**EXERCISE DESCRIPTION**
Show each line that has the string "picture" in it.

**AVAILABLE DATA**
>> Start

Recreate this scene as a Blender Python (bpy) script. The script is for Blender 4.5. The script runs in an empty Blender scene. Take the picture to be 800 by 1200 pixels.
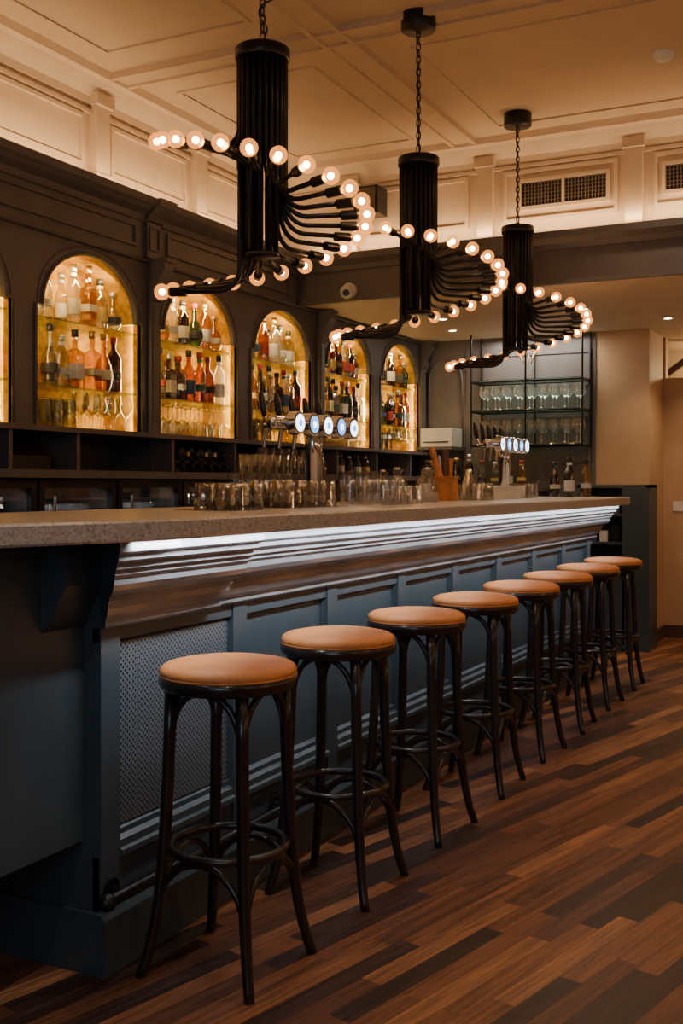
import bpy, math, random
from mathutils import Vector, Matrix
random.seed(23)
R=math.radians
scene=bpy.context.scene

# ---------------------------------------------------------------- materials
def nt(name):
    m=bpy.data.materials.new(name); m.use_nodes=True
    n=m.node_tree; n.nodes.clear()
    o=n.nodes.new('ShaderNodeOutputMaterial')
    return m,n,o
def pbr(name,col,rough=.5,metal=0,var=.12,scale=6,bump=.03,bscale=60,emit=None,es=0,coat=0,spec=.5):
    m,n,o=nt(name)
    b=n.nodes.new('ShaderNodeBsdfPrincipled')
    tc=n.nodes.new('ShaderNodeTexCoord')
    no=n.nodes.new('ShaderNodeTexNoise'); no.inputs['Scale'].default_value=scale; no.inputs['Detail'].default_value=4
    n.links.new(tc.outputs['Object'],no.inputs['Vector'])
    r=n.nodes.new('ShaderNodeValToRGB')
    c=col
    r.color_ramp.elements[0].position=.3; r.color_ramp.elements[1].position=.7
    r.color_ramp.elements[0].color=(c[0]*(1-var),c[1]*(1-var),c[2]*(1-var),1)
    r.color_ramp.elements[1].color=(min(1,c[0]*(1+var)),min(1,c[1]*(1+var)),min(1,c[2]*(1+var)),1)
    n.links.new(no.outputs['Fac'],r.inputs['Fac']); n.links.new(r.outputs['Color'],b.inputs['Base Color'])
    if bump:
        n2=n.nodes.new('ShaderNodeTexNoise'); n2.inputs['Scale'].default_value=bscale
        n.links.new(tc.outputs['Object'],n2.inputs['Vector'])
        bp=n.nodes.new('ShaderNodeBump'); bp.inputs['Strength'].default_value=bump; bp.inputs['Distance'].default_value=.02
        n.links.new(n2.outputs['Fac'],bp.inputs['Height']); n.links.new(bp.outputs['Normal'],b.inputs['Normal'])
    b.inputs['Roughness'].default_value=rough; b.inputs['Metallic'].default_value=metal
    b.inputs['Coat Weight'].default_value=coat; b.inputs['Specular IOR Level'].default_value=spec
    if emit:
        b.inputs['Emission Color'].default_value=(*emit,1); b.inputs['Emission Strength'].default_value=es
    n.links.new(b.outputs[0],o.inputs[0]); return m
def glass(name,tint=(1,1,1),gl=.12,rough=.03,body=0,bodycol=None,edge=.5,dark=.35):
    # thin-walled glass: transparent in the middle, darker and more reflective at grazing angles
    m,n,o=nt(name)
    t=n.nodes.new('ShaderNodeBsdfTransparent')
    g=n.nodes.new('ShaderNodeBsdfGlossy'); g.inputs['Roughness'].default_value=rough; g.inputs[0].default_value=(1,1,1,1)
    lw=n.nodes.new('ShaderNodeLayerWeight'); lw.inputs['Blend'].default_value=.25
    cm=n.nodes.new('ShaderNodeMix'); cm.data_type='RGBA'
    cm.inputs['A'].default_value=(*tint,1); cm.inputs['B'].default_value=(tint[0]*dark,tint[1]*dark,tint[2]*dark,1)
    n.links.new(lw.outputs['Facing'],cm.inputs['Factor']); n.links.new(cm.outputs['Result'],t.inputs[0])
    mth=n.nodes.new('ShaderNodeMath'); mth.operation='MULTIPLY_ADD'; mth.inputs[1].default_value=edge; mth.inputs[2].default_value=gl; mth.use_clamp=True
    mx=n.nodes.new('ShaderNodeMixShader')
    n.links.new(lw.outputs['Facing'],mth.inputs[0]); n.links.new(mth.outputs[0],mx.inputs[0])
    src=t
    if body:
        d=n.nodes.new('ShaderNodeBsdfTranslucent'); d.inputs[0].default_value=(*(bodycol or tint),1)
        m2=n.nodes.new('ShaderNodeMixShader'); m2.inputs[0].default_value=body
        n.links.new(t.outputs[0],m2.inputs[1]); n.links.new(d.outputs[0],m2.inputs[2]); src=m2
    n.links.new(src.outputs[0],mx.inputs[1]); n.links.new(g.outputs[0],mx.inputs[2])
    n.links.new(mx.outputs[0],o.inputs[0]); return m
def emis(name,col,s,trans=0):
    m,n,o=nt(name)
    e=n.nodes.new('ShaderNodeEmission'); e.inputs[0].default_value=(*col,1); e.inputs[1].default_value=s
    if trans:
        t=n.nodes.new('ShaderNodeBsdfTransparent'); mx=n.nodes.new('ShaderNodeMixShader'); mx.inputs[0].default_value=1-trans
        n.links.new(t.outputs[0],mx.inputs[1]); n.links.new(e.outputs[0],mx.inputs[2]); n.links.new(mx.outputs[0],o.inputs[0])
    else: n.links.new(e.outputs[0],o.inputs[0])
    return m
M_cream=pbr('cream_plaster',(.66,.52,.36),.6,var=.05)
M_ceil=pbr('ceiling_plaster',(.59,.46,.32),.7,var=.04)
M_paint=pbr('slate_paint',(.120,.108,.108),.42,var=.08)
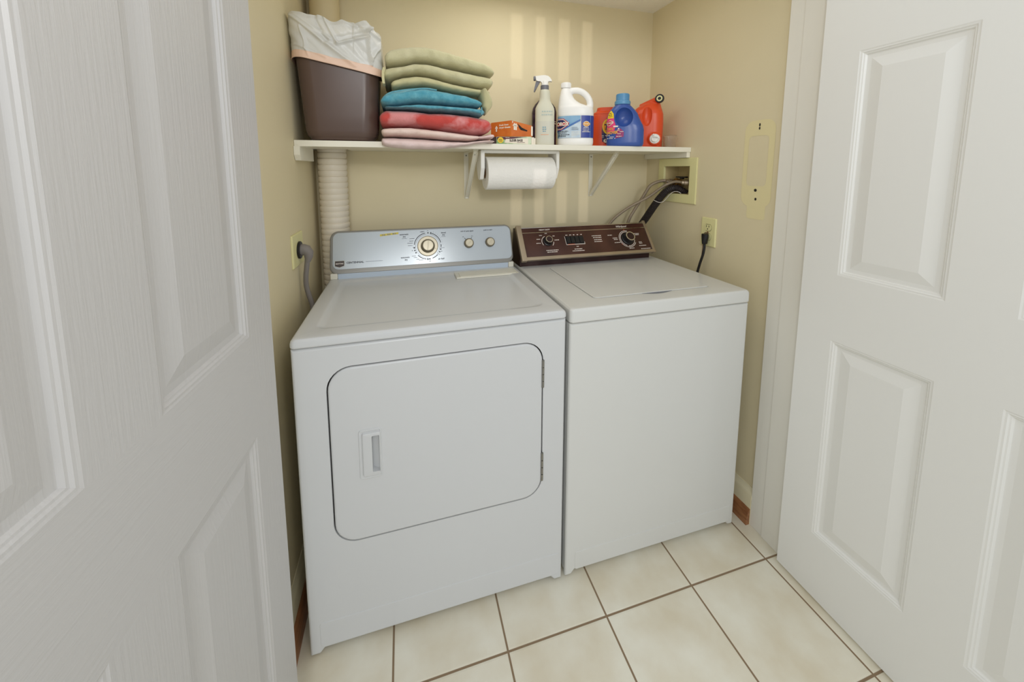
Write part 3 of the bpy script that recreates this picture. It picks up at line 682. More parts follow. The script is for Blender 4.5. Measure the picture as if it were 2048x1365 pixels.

>> End

**COMPLETE OUTPUT**
Recreate this scene as a Blender Python (bpy) script. The script is for Blender 4.5. The script runs in an empty Blender scene. Take the picture to be 800 by 1200 pixels.
Write part 3 of the bpy script that recreates this picture. It picks up at line 682. More parts follow. The script is for Blender 4.5. Measure the picture as if it were 2048x1365 pixels.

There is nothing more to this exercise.